Thursday, March 15, 2018


There is an old saying that goes along the lines of if you stand in the same place long enough everyone will walk past you at least twice. The bearded one, during another largely pointless point scoring exchange between himself and TM in the House of Commons on Tuesday, described himself as a democratic socialist (with a silent unionist not thrown in for good measure).

The problem is that the bearded one's vision / version is neither that democratic or that socialist, at least from a Welsh or Scottish perspective, and neither is is particularly original, visionary  or new. His vision of a democratic socialist UK which does not have a place for our national interest(s) which don't feature on the centralising statist agenda, is like something out of the mid to late 1970’s.
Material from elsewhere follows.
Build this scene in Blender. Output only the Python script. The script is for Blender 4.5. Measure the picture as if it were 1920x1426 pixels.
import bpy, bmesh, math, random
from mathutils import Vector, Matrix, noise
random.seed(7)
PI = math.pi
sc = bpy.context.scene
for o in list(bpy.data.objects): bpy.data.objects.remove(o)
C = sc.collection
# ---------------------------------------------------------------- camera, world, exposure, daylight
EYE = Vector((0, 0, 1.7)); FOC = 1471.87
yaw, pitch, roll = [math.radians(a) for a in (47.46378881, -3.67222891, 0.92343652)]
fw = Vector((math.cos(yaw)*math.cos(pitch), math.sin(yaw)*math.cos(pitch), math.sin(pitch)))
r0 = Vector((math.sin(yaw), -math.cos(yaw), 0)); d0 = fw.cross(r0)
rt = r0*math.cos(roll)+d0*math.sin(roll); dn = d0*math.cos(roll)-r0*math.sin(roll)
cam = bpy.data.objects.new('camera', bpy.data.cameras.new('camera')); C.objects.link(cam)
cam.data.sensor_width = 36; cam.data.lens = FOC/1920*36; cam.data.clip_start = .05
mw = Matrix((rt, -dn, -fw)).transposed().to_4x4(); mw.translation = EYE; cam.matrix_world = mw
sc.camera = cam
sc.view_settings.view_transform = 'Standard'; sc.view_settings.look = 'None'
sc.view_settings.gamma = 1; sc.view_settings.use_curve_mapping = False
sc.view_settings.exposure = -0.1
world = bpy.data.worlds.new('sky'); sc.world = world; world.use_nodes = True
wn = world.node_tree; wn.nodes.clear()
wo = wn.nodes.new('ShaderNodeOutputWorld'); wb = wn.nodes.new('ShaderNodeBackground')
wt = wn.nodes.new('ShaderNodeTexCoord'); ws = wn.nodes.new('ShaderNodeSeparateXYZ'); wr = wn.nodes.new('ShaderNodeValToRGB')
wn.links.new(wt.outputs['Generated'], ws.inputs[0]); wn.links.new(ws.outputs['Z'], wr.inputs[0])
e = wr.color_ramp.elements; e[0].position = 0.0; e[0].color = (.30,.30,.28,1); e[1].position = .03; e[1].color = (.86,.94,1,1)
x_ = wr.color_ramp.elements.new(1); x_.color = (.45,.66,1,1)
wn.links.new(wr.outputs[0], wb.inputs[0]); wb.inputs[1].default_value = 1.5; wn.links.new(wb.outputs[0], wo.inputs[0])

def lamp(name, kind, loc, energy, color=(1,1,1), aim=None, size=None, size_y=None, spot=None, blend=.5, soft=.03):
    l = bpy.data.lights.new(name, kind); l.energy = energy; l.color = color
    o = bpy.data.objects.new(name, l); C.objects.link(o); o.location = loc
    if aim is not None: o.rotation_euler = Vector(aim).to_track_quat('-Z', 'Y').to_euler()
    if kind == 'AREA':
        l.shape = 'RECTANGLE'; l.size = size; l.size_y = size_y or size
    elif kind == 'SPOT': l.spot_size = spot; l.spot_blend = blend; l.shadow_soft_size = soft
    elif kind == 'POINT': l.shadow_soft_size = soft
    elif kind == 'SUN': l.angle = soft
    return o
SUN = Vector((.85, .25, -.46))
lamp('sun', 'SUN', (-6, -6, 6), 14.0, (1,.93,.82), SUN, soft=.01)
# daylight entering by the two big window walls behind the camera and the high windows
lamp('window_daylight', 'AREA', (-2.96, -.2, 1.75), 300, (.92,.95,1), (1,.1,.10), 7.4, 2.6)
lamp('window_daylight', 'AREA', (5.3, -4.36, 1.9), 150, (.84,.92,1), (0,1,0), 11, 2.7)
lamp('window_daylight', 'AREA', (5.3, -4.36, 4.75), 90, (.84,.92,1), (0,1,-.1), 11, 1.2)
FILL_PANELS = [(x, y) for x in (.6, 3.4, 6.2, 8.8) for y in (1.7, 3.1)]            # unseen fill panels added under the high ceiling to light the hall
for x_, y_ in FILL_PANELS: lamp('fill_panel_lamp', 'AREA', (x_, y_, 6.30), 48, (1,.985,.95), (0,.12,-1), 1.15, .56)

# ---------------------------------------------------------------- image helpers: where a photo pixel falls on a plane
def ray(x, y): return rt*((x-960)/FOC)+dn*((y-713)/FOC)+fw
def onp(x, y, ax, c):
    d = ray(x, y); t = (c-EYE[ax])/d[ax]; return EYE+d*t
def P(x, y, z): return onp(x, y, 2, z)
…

If it were possible to remove the Scottish parliament and the as yet not fully fledged but soon to be Welsh parliament, I am sure that JC and his ilk would not hesitate for a moment. His ilk will lay down their rhetoric for Ireland, Palestine or other deserving blue water causes and pine for a centralised British republic but remain strangely silent when it comes to Wales, Scotland or England for that matter, along with displaying spectacular perhaps Islington or metropolitan centric ignorance of devolved matters outside of the M25.

Despite the beardy spin, this is the same old centralist enemy - with the same old rebranded statist solutions - which failed to deliver last time. We, in Wales, have been here before. The centralists have promised much and delivered little that was lasting, save for a faint echo or faint ghost of long departed industrial and regional development. The underlying feature of the UK has always been that of centralism, it has never really gone away despite the roll out of devolution to redress the democratic deficit in the late 1990’s.   

Post Brexit both the Conservatives and the party formerly known as New Labour will eagerly grasp the opportunity to build their vision of a new centralist union. Westminster-rule has failed to deliver for much of Wales in most of my lifetime and it appears that things are only going to get worse as Whitehall ‘Britocrats’ scramble to protect the City of London at all costs, while our manufacturers and exporters are left to wither on the wine. 

If nothing else recent developments have shown how important it is that we actively resist Westminster’s attempts to roll back devolution through the Withdrawal Bill. This also shows the importance of Plaid AM Steffan Lewis’s Continuity Bill which is vital step to ensure Westminster ride rough shod over our hard-won right to run our own affairs.